When you finally had the freedom to marry, you took the opportunity to legalize your union to obtain the benefits married couples share. However, despite your past commitment to one another, you and your partner have decided to divorce. Unfortunately, as a same-sex couple, you may have complications that opposite-sex spouses do not.

Your assets and liabilities

Because of the many years you were together before the legalization of same-sex marriage, you already acquired assets and liabilities jointly. However, Colorado law recognizes marital property as that which you and your spouse acquired from the date of your marriage. In Colorado, the court must first determine the date of marriage, which could be one of several dates, depending on the factual scenario of your case.  There can then be disputes about how to divide the marital assets and debts. The courts understand that this situation exists for many divorcing couples of the same sex, but you may still have to fight for what is rightfully yours.

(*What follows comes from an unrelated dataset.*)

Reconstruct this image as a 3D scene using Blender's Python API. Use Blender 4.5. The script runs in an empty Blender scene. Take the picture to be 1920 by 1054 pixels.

In addition to separating your joint property, you and your partner may have a conflict regarding the right to maintenance (alimony). Your committed relationship may have lasted for decades, but if the court determines your marriage was only a few years, your maintenance could be very limited. 

Your children

Perhaps the most difficult and emotional dispute you and your spouse may encounter in your divorce involves any children from your marriage. Like many same-sex couples, you may have been the parent of your partner's children, for all intents and purposes. Legally, however, if you did not adopt the children, you may have no right to custody or visitation. On the other hand, if your spouse did not adopt your child, you may have no right to seek child support.

You and your partner may be able to work through these issues in mediation or another form of dispute resolution, and this is often a preferred method of divorce. However, it is wise to have individual legal representation from an attorney who is familiar with the unique challenges of same-sex marriage and divorce and who is prepared to advocate for you both in mediation and, if necessary, in court.